Das wahre Leben des Sebastian Knight

Das wahre Leben des Sebastian Knight (engl. The Real Life of Sebastian Knight) ist ein im Januar 1939 in Paris vollendeter und 1941 in den USA publizierter Roman von Vladimir Nabokov und der erste, den der Autor auf Englisch schrieb. Eine deutsche Übersetzung erschien 1960, eine weitere 1996 von Dieter E. Zimmer, wofür er den Helmut-M.-Braem-Übersetzerpreis erhielt.

Handlung

Der Icherzähler, bezeichnet mit dem Initial V., nimmt den frühen Tod seines Halbbruders Sebastian Knight zum Anlass, dessen Biographie zu schreiben. Da sie wenig Kontakt hatten, muss V. verwickelte Recherchen unternehmen, in deren Verlauf er sich selbst verstrickt, etwa wenn er Sebastians frühere Partnerinnen trifft.

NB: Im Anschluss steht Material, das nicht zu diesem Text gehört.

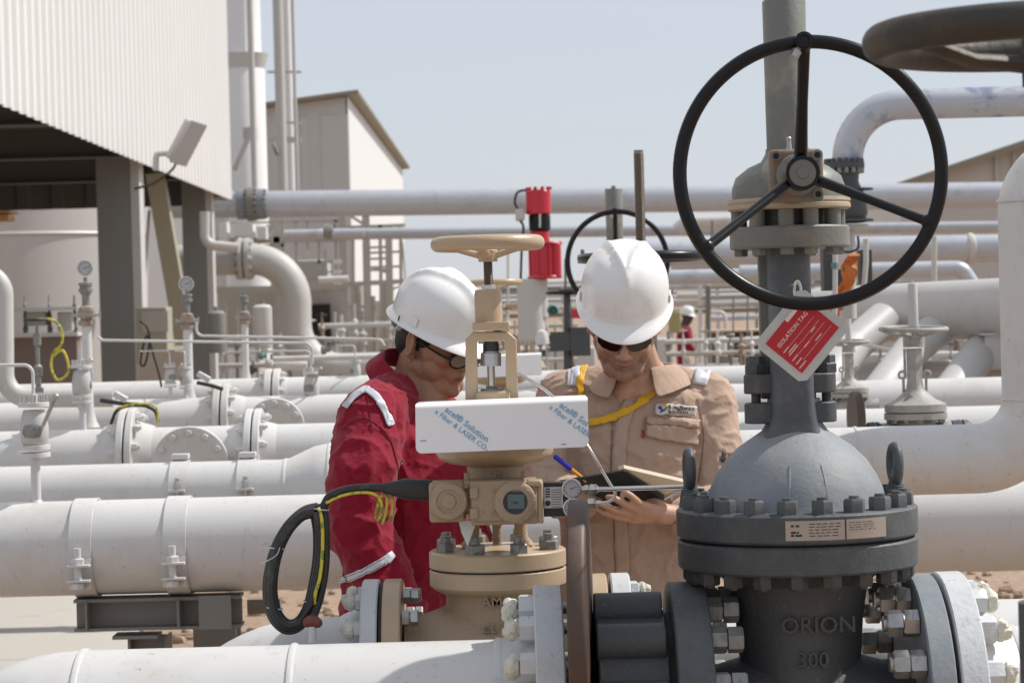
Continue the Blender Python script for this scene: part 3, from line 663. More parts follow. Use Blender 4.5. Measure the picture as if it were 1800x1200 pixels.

Sebastian Knight war ein berühmter Schriftsteller. Seine Werke werden von V. ausführlich und bewundernd erörtert.[1]

Lesarten

Der Roman, der mit zahlreichen (Personen)Verwechslungen spielt, endet mit dem Satz „Ich bin Sebastian, oder Sebastian ist ich, oder vielleicht sind wir beide jemand, den keiner von uns kennt.“

Dieter E. Zimmer zählt verschiedene Lesarten auf, die von der Nabokov-Forschung vorgeschlagen werden, darunter: Sebastian Knight existiert nicht, die Biographie ist ein Fake; oder: der Erzähler V. ist ein Hochstapler, der vom Ruhm eines berühmten Schriftstellers profitieren will; oder: Der Autor ist Sebastian Knight selbst, der Erzähler V. ist nur vorgeschoben. Oder: Beide existieren nur als Romanfiguren Nabokovs, der seine Leser durch die Fragwürdigkeit ihrer Existenz in produktive Verwirrung über das Verhältnis von Literatur und Realität, von Kunst und Leben stürzen will.[2]

Hintergrund

Nabokov schrieb den Roman in Paris, wohin er mit seiner jüdischen Frau Vera und seinem Sohn Dmitri aus Berlin geflohen war. Die Machtergreifung Hitlers und der heraufdämmernde Zweite Weltkrieg ließen sowohl die Berliner als auch die Pariser Kolonie russischer Emigranten zersplittern, und Nabokov sah ein, dass er als russischer Schriftsteller außerhalb Russlands keine Zukunft habe. Mit der englischen Sprache und Literatur war er von Kindheit an vertraut; er hatte zudem in Cambridge studiert. 1936 und 1937 hatte er bereits seine Romane Verzweiflung und Kamera obskura ins Englische übersetzt. Gleichwohl war „Sebastian Knight“ nur ein Versuch. Nabokov fühlte sich unsicher und stellte auch den Icherzähler V. als einen Russen vor, der sein erstes Buch auf Englisch schreibt. In den folgenden Jahren schrieb er wieder auf Russisch, so die Erzählung Der Zauberer, sowie ein Romanprojekt, von dem die Fragmente Solus Rex und Ultima Thule erhalten sind. Erst 1943, seit 1940 in den USA lebend, schrieb Nabokov wieder erzählende Prosa auf Englisch und machte die Umstellung endgültig.[3]

Literatur

  • Brian Boyd: Vladimir Nabokov – die russischen Jahre. Rowohlt, Reinbek 1999, ISBN 3-498-00564-2.
  • Brian Boyd: Vladimir Nabokov – die amerikanischen Jahre. Rowohlt, Reinbek 2005, ISBN 3-498-00565-0.

Einzelnachweise

  1. Michael Maar: Solus Rex. Die schöne böse Welt des Vladimir Nabokov. 2007 ISBN 978-3-8270-0512-0
  2. Dieter E. Zimmer: Nachwort des Herausgebers. In: Vladimir Nabokov: Das wahre Leben des Sebastian Knight (= Gesammelte Werke Band VI, hrsg. v. Dieter E. Zimmer). Rowohlt Verlag, Reinbek 1996, S. 273–276.
  3. Dieter E. Zimmer: Nachwort des Herausgebers. In: Vladimir Nabokov: Das wahre Leben des Sebastian Knight (= Gesammelte Werke Band VI, hrsg. v. Dieter E. Zimmer). Rowohlt Verlag, Reinbek 1996, S. 270 f.